Materials:
Book: Standing Against the Wind by Traci L. Jones
Book: Acceleration by Graham McNamee
Discussion:
When students are describing items in their stories, they tend to play it safe. As teachers we need to point out that strong and vivid description supports a story. Description becomes richer when two things are compared, especially when the items being compared are not usually thought of as being placed together. Supplying examples from writers’ works will show students how comparison works.
How to Teach it:
A good story has a lot of description to support the characters and the plot. These descriptions allow us to get a better picture of what the write is trying to say. They do not tell us what happens, they show us. One way to write good description is to compare two things you would not normally place together. Listen to Traci L. Jones’s description of the character Patrice from the book Standing Against the Wind:
“Oh.” It was all Patrice could think of to say.
They walked in silence a few steps before Monty spoke again. “You know that
empty lot near school?”
Yeah, why?”
“Well, the whole lot is filled with junk and trash and crap, but last spring, in
the middle of the trash this flower bloomed. This pretty little flower, right
there, in the middle of a lot full of garbage. It was the weirdest thing. I mean,
where did it come from? I didn’t know whether to pick it or let it keep
growing. I’d go by there every day to look at that stupid flower ‘cause it was so
unique and pretty and it tripped me out that it could bloom in the middle of
all that trash. Then one day I went by and someone had thrown an old stuffed
chair over it and broke it. Killed it. I told myself that the next time I saw
something beautiful trying to survive in the middle of trash I’d do what I
could to protect it, to make sure it grew and that nobody messed it up. So, I
guess you’re my flower.” (Ch. 11, pp. 128-129)
Jones took the character Patrice and compared her to a flower who survives in the middle of a lot of trash. She does well at showing us what Patrice looks like amongst everything else by comparing her to a flower. You can visualize a flower and how pretty it is amongst the middle of piles of trash. Consider this next example from Graham McNamee’s book Acceleration where he describes the character Kim:
“I read somewhere—or maybe I saw it in a movie—how people who lose a leg
or an arm can still feel the missing limb sometimes. They’ll get this
impossible itch on a foot that isn’t there anymore, or they’ll feel an ache
where there’s nothing left to ache. They call it a phantom limb, because of the
ghost pains it still sends back to the brain.
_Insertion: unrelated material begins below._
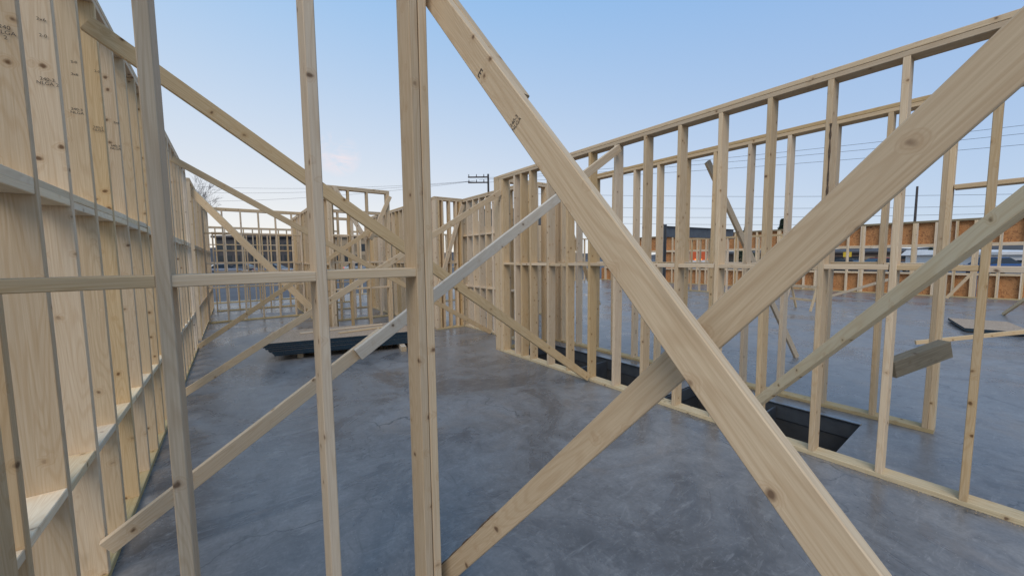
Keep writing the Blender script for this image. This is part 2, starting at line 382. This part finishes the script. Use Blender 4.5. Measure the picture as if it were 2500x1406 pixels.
# ------------------------------------------------------------------ braces
pt_ = onX(1087, 30, .788); pb_ = at(2085, 1400, .716)
d = pb_-pt_
b1 = brace('largest foreground brace descending right from the double stud, knotty with black stamps', pt_-d*.15, pb_+d*(pb_.z-.03)/(-d.z)*1.0, .100, .040, mat=M['warm'], bow=0)
dn = d.normalized(); wz = (UP-dn*UP.dot(dn)).normalized()
o5 = Vector((.040, 0, 0))+wz*.010
brace('second board nailed along the upper back of the largest brace', pt_-d*.13+o5, pt_+d*.30-wz*.012+o5, mat=M['spf'], bow=0)
q0 = at(1092, 1398, 1.93); q1 = at(2462, 148, .651); d = q1-q0
b2 = brace('foreground brace rising to the upper right behind the knotty one', q0-d*.012, q1+d*.35, mat=M['warm'], bow=0)
Lb2 = (d*1.362).length
bark_strip(b2, -Lb2/2+.02, -Lb2/2+.62, .004, .0445, .012, .030)
e0 = onX(1852, 980, 3.73); e1 = at(2500, 492, 1.42); d = e1-e0
brace('slim brace rising right from the foot of the right stud wall', e0, e1+d*.4, .080, bow=0, mat=M['lightened'])  # lightened wood paints in the light missing on its face turned from the sun
brace('long brace falling from the left wall top to the foot of the right wall', (-.60, 3.30, 3.04), (3.73, 3.34, .06), .095, mat=M['warm'])
brace('brace falling from the left wall to the alcove floor', (-.60, 7.18, 3.10), (4.44, 6.78, .05), mat=M['warm'])
brace('brace rising from the left wall foot to the corner of the right wall', (-.58, 5.97, .05), (3.75, 5.36, 2.78), mat=M['pale'])
s0 = onX(262, 1335, -.60); s1 = onX(1512, 362, 3.76)
d = s1-s0
brace('lower length of the pale lapped brace rising from the left wall', s0, s0+d*.335, mat=M['pale'])
ofs = Vector((.006, -.040, .0))
brace('whitish middle length of the lapped brace behind the big crossing', s0+d*.29+ofs, s0+d*.82+ofs, mat=M['white'])
brace('upper yellow length of the lapped brace reaching the right wall top', s0+d*.76, s1, mat=M['spf'])
brace('far brace leaning down from the left wall before the corridor end', (-.60, 10.3, 3.1), (1.66, 9.3, .2), .14, mat=M['spf'])
brace('lower far brace behind the rising one in the corridor', (-.6, 9.1, .06), (2.6, 8.80, 2.35))
brace('brace leaning out from the second stud wall into the big room', onX(1727, 395, 5.26), floor(1945, 872), mat=M['spf'])
brace('low brace on the slab beyond the short dark block', at(2235, 836, 6.7), at(2540, 806, 6.3), .07, mat=M['spf'], bow=0)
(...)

That’s what Kim is like for me now—my phantom girlfriend. Gone, but still
aching.” (Ch. 9, p. 52)
Just like Patrice being compared to a flower, Kim is compared to a missing limb in which you can still feel. Even though it is gone, you still have pain. McNamee describes the missing limb very well where you can understand how Kim still causes pain to the main character even when she is not around anymore. You can see and feel the frustration of not being able to get rid of the itch or ache Kim is causing.
Bibliograhy:
Jones, T (2006). Standing Against the Wind. New York, NY: Farrar Straus Giroux.
McNamee, G (2003). Acceleration. New York, NY: Dell Laurel-Leaf.